J.R.:Czy spotkałaś z przejawami jakiejś niezdrowej rywalizacji w środowisku projektantów mody?
P.U.: Na szczęście nie, choć słyszałam, o tym, że niektórzy potrafią niszczyć przed pokazem kolekcje innych projektantów. U nas jest zupełnie inaczej. Przed pokazem wspieramy się wzajemnie, a wiele osób podchodzi i pyta, czy może pomóc.

J.R.:Nosisz stroje, które tworzysz?
P.U.:To, co projektuję jest zupełnie czymś innym niż ubrania, które sama zakładam.
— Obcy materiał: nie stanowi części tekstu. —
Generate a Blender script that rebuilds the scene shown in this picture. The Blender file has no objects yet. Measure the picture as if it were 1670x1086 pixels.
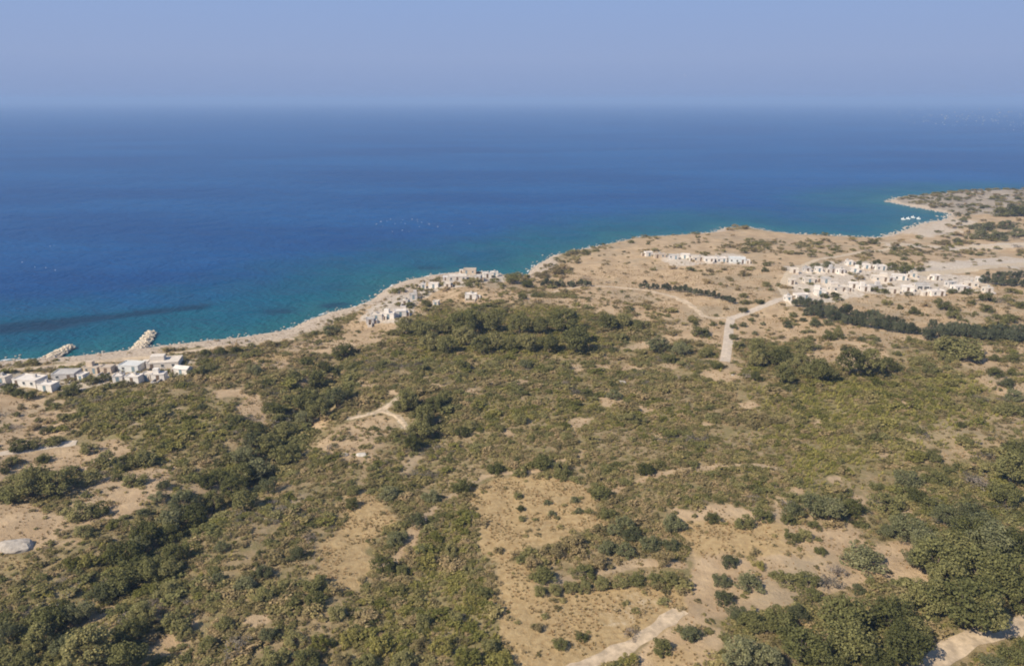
import bpy, math, random
import numpy as np
from mathutils import Vector, Matrix

# ------------------------------------------------------------------ camera, world, sun, exposure
sc = bpy.context.scene
COL = sc.collection
R = math.radians
W_PX, H_PX, F_PX, HORIZON = 1670.0, 1086.0, 1200.0, 163.0
CAM_H = 90.0
PITCH = math.atan((H_PX / 2 - HORIZON) / F_PX)
cam_d = bpy.data.cameras.new('camera')
cam = bpy.data.objects.new('camera', cam_d)
COL.objects.link(cam)
cam.location = (0, 0, CAM_H)
cam.rotation_euler = (R(90) - PITCH, 0, 0)
cam_d.sensor_width = 36.0
cam_d.lens = 36.0 * F_PX / W_PX
cam_d.clip_start = 0.5
cam_d.clip_end = 200000.0
sc.camera = cam

SUN_EL, SUN_AZ = R(42), R(-126)          # azimuth clockwise from +Y (the view direction): the sun stands to the left and behind the camera
EXPOSURE, SKY_STRENGTH = 0.5, 0.10
K_ = SKY_STRENGTH * 2 ** EXPOSURE
HAZE_LOW = (.252 / K_, .334 / K_, .552 / K_, 1)
HAZE_MID = (.300 / K_, .388 / K_, .612 / K_, 1)
HAZE_TOP = (.272 / K_, .402 / K_, .690 / K_, 1)
world = bpy.data.worlds.new('World')
sc.world = world
world.use_nodes = True
wn = world.node_tree
for n in list(wn.nodes):
    wn.nodes.remove(n)
sky = wn.nodes.new('ShaderNodeTexSky')
sky.sky_type = 'NISHITA'
sky.sun_disc = False
sky.sun_elevation = SUN_EL
sky.sun_rotation = SUN_AZ
sky.altitude = 90
sky.air_density = 1.0
sky.dust_density = 0.3
sky.ozone_density = 4.0
bg = wn.nodes.new('ShaderNodeBackground')
bg.inputs['Strength'].default_value = SKY_STRENGTH
wo = wn.nodes.new('ShaderNodeOutputWorld')
# sea haze low in the sky, all round the horizon: lavender at the horizon, clear sky from about 30 degrees up
tc = wn.nodes.new('ShaderNodeTexCoord')
sx = wn.nodes.new('ShaderNodeSeparateXYZ')
wn.links.new(tc.outputs['Generated'], sx.inputs[0])
cr_ = wn.nodes.new('ShaderNodeValToRGB')
cr_.color_ramp.elements[0].position = 0.0
cr_.color_ramp.elements[0].color = HAZE_LOW
cr_.color_ramp.elements[1].position = 0.16
cr_.color_ramp.elements[1].color = HAZE_TOP
e_ = cr_.color_ramp.elements.new(0.05)
e_.color = HAZE_MID
wn.links.new(sx.outputs[2], cr_.inputs[0])
up = wn.nodes.new('ShaderNodeMapRange')
up.interpolation_type = 'SMOOTHSTEP'
up.inputs[1].default_value = 0.12
up.inputs[2].default_value = 0.55
wn.links.new(sx.outputs[2], up.inputs[0])
mxs = wn.nodes.new('ShaderNodeMix')
mxs.data_type = 'RGBA'
wn.links.new(up.outputs[0], mxs.inputs[0])
wn.links.new(cr_.outputs[0], mxs.inputs[6])
wn.links.new(sky.outputs[0], mxs.inputs[7])
wn.links.new(mxs.outputs[2], bg.inputs[0])
wn.links.new(bg.outputs[0], wo.inputs[0])

sun_d = bpy.data.lights.new('sun', 'SUN')
sun_d.energy = 4.3
sun_d.angle = R(0.6)
sun_d.color = (1.0, 0.89, 0.71)
sun = bpy.data.objects.new('sun', sun_d)
COL.objects.link(sun)
sd_ = Vector((math.sin(SUN_AZ) * math.cos(SUN_EL), math.cos(SUN_AZ) * math.cos(SUN_EL), math.sin(SUN_EL)))
sun.rotation_euler = sd_.to_track_quat('Z', 'Y').to_euler()
sun.location = (-60, -20, 160)

sc.view_settings.view_transform = 'Standard'
sc.view_settings.look = 'None'
sc.view_settings.exposure = EXPOSURE
sc.view_settings.gamma = 1.0
sc.view_settings.use_curve_mapping = False
sc.render.engine = 'CYCLES'
sc.cycles.use_denoising = True
sc.cycles.max_bounces = 6
sc.cycles.diffuse_bounces = 2
sc.cycles.volume_bounces = 0
sc.cycles.transmission_bounces = 2
sc.cycles.filter_width = 1.9

rng = np.random.default_rng(7)
random.seed(7)

# ------------------------------------------------------------------ numeric helpers
CP, SP = math.cos(PITCH), math.sin(PITCH)


def rays(px, py):
    u = (np.asarray(px, float) - W_PX / 2) / F_PX
    v = (H_PX / 2 - np.asarray(py, float)) / F_PX
    return np.stack([u, CP + v * SP, -SP + v * CP], -1)     # depth along the optical axis = 1


def project(x, y, z):
    """World point to a pixel of the photograph; used only to look at where a thing is, never to place it."""
    dz = z - CAM_H
    dep = y * CP - dz * SP
    return W_PX / 2 + F_PX * x / dep, H_PX / 2 - F_PX * (y * SP + dz * CP) / dep


def on_plane(px, py, z=0.0):
    d = rays(px, py)
    t = (z - CAM_H) / d[..., 2]
    return d[..., 0] * t, d[..., 1] * t


def smooth(a, b, x):
    t = np.clip((x - a) / (b - a), 0, 1)
    return t * t * (3 - 2 * t)


_perm = np.random.default_rng(3).random((256, 256))


def vnoise(x, y, s, o=3, seed=0):
    out, amp, tot = 0.0, 1.0, 0.0
    x = np.asarray(x, float) / s + 17.3 * (seed + 1)
    y = np.asarray(y, float) / s - 9.1 * (seed + 1)
    for k in range(o):
        xi, yi = np.floor(x).astype(int), np.floor(y).astype(int)
        fx, fy = x - xi, y - yi
        fx, fy = fx * fx * (3 - 2 * fx), fy * fy * (3 - 2 * fy)
        a = _perm[xi & 255, yi & 255]; b = _perm[(xi + 1) & 255, yi & 255]
        c = _perm[xi & 255, (yi + 1) & 255]; d = _perm[(xi + 1) & 255, (yi + 1) & 255]
        out = out + amp * ((a * (1 - fx) + b * fx) * (1 - fy) + (c * (1 - fx) + d * fx) * fy)
        tot += amp; amp *= 0.5; x = x * 2.03 + 5.7; y = y * 2.03 + 3.1
    return out / tot


def seg_dist(x, y, poly, closed=False):
    p = np.asarray(poly, float)
    q = np.roll(p, -1, 0) if closed else p[1:]
    p = p if closed else p[:-1]
    best = np.full(np.shape(x), 1e18)
    for (ax, ay), (bx, by) in zip(p, q):
        dx, dy = bx - ax, by - ay
        L = dx * dx + dy * dy + 1e-9
        t = np.clip(((x - ax) * dx + (y - ay) * dy) / L, 0, 1)
        best = np.minimum(best, (x - ax - t * dx) ** 2 + (y - ay - t * dy) ** 2)
    return np.sqrt(best)


def inside(x, y, poly):
    p = np.asarray(poly, float)
    r = np.zeros(np.shape(x), bool)
    for (ax, ay), (bx, by) in zip(p, np.roll(p, -1, 0)):
        c = (ay > y) != (by > y)
        with np.errstate(divide='ignore', invalid='ignore'):
            r ^= c & (x < (bx - ax) * (y - ay) / (by - ay) + ax)
    return r


# ------------------------------------------------------------------ the coast and the lie of the land
COAST_PX = [(-700, 668), (-350, 625), (-100, 598), (0, 589), (60, 585), (130, 580), (200, 572), (300, 560), (400, 549), (470, 537),
            (505, 520), (540, 509), (575, 501), (603, 490), (628, 471), (655, 459), (700, 450), (750, 444), (800, 444),
            (830, 449), (857, 449), (870, 435), (900, 417), (950, 406), (1000, 396), (1040, 387), (1100, 384),
            (1160, 379), (1182, 371), (1215, 369), (1250, 376), (1300, 382), (1370, 385), (1430, 387), (1460, 381),
            (1500, 365), (1540, 358), (1549, 349), (1520, 343), (1480, 336), (1447, 329), (1460, 323), (1500, 319),
            (1560, 314), (1620, 312), (1670, 313), (1800, 316), (2300, 322)]
COAST = np.stack(on_plane(*np.array(COAST_PX, float).T), -1)
LAND = np.concatenate([COAST, [[3000, COAST[-1][1]], [3000, -2500], [-2500, -2500], [-2500, COAST[0][1] - 60]]])
HEAD = np.stack(on_plane(np.array([1600., 1720.]), np.array([326., 326.])), -1)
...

Na co dzień mogłabym nosić jakiś jeden malutki element, dodatek, a nie pełne stroje z kolekcji, ponieważ są zbyt odważne. Preferuję minimalizm i estetyzm, nie przesadzam z ilością biżuterii.

J.R.:A jaki element stroju jest dla Ciebie najważniejszy?
P.U.:Biżuteria i torebki, ponieważ można ubrać nawet małą czarną, ale designowa torebka oraz naszyjnik, kolczyki, i już jest całkowicie coś nowego.

J.R.:Jakie masz plany wakacyjne?
P.U.: Chcę zająć się stroną internetową, na której pokaże moje stylizacje do sesji zdjęciowych i reklamowych. Obecnie moje najbliższe plany związane są z obronieniem dyplomu z kreowania wizerunku w Szkole Wizażu i Stylizacji Artystyczna Alternatywa oraz dalszym rozwojem w kierunku stylizacji do sesji zdjęciowych, konsultacji odnośnie wizerunku oraz dążeniem do zrealizowania marzenia o stworzeniu własnej marki. Mam poczucie ogromu świata mody,ale zarazem czuję, że znajdzie się w nim jeszcze dla mnie miejsce.
J:R: Tego Ci życzę i dziękuję za rozmowę.